We continue to stand alongside the people of Hong Kong and raise awareness about the violations of rights and freedoms perpetrated by the Hong Kong and Beijing governments. We will continue to persevere and support Hong Kongers in every way possible.
In its 2019 document on the seal of confession, the Apostolic Penitentiary instructed that the obligation to keep the seal of confession is so grave that a priest must shed his blood before breaking silence. “The defence of the sacramental seal by the confessor, if necessary usque ad sanguinis effusionem [even to the shedding of blood], represents not only an act of dutiful ‘allegiance’ towards the penitent, but much more: a necessary testimony – a ‘martyrdom’ – rendered directly to the uniqueness and salvific universality of Christ and the Church.”

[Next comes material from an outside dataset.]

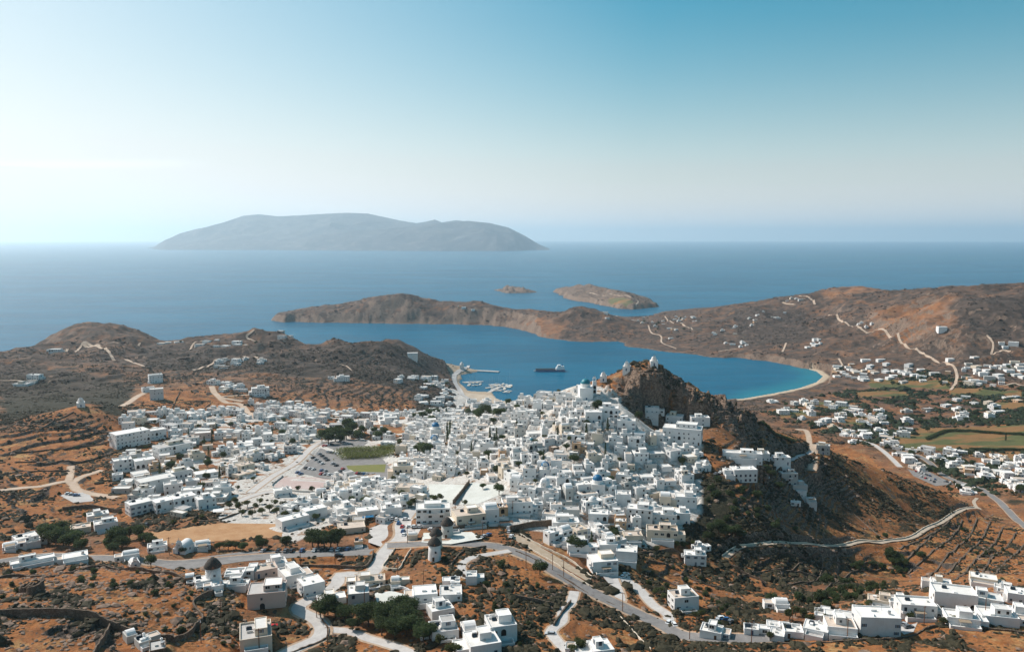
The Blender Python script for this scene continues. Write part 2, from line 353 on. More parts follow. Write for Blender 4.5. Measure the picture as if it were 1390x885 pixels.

The instruction continued, “The confessor is never allowed, for any reason whatsoever, ‘to betray in any way a penitent in words or in any manner’ (cic can. 983, §1), just as ‘a confessor is prohibited completely from using knowledge acquired from confession to the detriment of the penitent even when any danger of revelation is excluded’ (cic can. 984, §1).”

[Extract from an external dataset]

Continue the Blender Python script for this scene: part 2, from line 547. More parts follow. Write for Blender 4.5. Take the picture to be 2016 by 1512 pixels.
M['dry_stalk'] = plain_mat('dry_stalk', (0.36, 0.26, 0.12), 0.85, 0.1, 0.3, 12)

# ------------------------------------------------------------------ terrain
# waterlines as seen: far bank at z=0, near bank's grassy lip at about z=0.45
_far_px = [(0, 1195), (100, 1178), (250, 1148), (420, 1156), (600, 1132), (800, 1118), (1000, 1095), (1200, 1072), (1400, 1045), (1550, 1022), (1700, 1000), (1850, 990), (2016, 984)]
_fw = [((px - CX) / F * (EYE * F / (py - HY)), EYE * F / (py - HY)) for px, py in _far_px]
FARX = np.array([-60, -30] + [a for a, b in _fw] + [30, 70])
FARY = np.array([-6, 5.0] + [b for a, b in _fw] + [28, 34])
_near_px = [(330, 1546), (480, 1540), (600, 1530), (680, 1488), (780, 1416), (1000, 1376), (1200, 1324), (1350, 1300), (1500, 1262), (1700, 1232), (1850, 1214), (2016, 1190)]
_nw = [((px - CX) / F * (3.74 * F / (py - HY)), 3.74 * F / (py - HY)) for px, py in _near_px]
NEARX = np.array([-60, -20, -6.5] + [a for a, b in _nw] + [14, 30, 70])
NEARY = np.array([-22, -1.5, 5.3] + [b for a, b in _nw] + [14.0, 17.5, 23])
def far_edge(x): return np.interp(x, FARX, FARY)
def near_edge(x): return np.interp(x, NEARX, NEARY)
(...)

So complete is the seal of silence that it includes “all the sins of both the penitent and others known from the penitent’s confession, both mortal and venial, both occult and public, as manifested with regard to absolution and therefore known to the confessor by virtue of sacramental knowledge.”
Rome concluded, “The sacramental seal, therefore, concerns everything the penitent has admitted, even in the event that the confessor does not grant absolution: if the confession is invalid or for some reason the absolution is not given, the seal must be maintained in any case.”
The seal of confession and its legal protection has been a live issue recently in Costa Rica and in the U.S. with five state legislatures debating bills that would remove its privilege under law: Wisconsin, Utah, Vermont, Delaware, and Washington. In 2019, the same kind of law was debated in California. Several bishops have now publicly defended the inviolability of the confessional seal, and Church history holds up the witness of numerous priests who have suffered martyrdom for their refusal to break the silence of the sacrament.